The budget Evers presented to lawmakers in February would have spent more of the surplus on education, broadband, child care, paid family leave and a range of other government programs. That budget would have ended with gross balance of about $634 million.

The budget Republicans passed in June would have spent more of the surplus on a massive income tax cut, including for people who earn more than $300,000 per year. That budget would have left a similar balance of about $588 million.

In the end, Republicans gave Evers less than half of what he wanted for public schools and zeroed out other programs altogether. And Evers used his partial veto to reject a GOP income tax cut for the state’s top two brackets.

The end result leaves lawmakers and the governor with some of the same choices they faced when the budget debate began earlier this year. The trick is, they still have to agree.

In his veto message to lawmakers, Evers suggested that by eliminating the bulk of the GOP tax cut, he had preserved enough funding for a budget do-over.

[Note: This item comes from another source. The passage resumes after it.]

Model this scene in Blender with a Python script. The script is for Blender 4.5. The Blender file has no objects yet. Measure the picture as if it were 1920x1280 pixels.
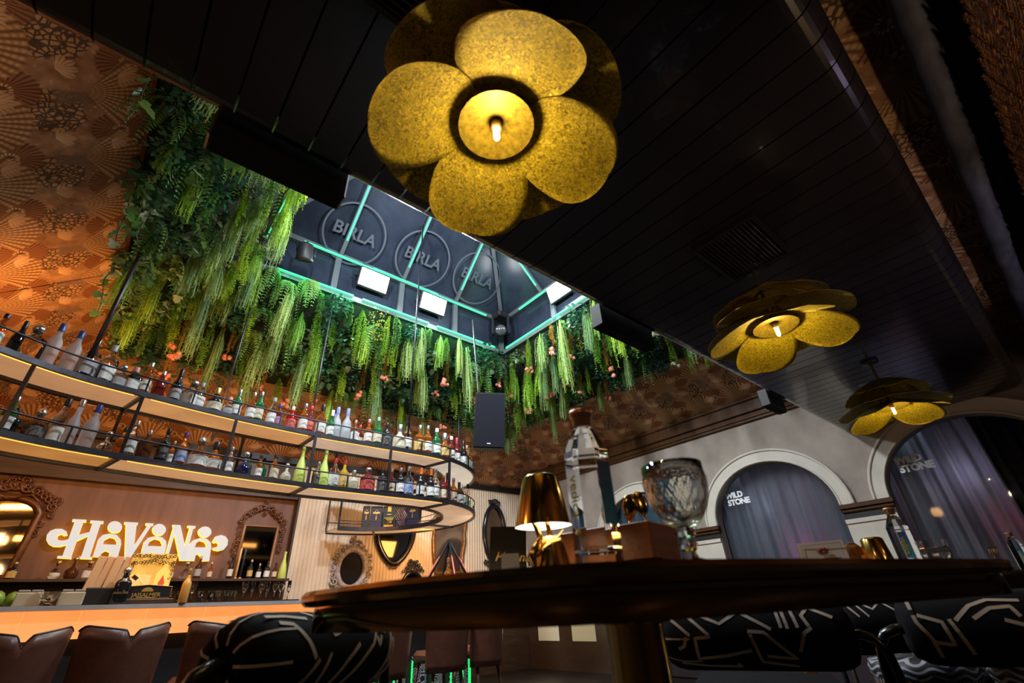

“I am giving the Legislature a second chance,” Evers wrote. “I am using my broad, constitutional veto authority to ensure ample state resources are readily available for the Legislature to complete their work on this budget—to do the right thing, to rise to meet this moment of historic opportunity and responsibility, and to focus on passing real solutions for the urgent challenges facing our state.”

At least early on, that prospect seems unlikely.

“That is never going to happen,” said Assembly Speaker Robin Vos, R-Rochester, during an appearance last week on WISN-AM. “We’re not going to all of a sudden decide to spend the money.”

Vos indicated that Republicans would try to override Evers’ vetoes, a move he acknowledged was unlikely to succeed in the Assembly where the GOP is just short of a two-thirds supermajority. He also told conservative talk radio host Jay Weber that Republicans would send Evers standalone bills to cut taxes even if they’re destined for more vetoes.

“I think that’s exactly what we’re going to do,” Vos said.

Evers told the Milwaukee Journal-Sentinel last week that he won’t sign those tax cuts, either for the top bracket covering income above about $300,000, or the next bracket down covering income above around $28,000.

Stein said that even with that political tension, it’s still possible lawmakers and the governor could agree on at least some uses for the surplus, such as a deal to modernize the Milwaukee Brewers’ stadium or one-time tax rebates rather than permanent tax cuts.

“All of those things would be kind of sustainable uses of the balance we have,” Stein said.

Barring that, the billions left over from this year’s historic surplus could sit in the state’s general fund until the next budget debate gets underway in 2025.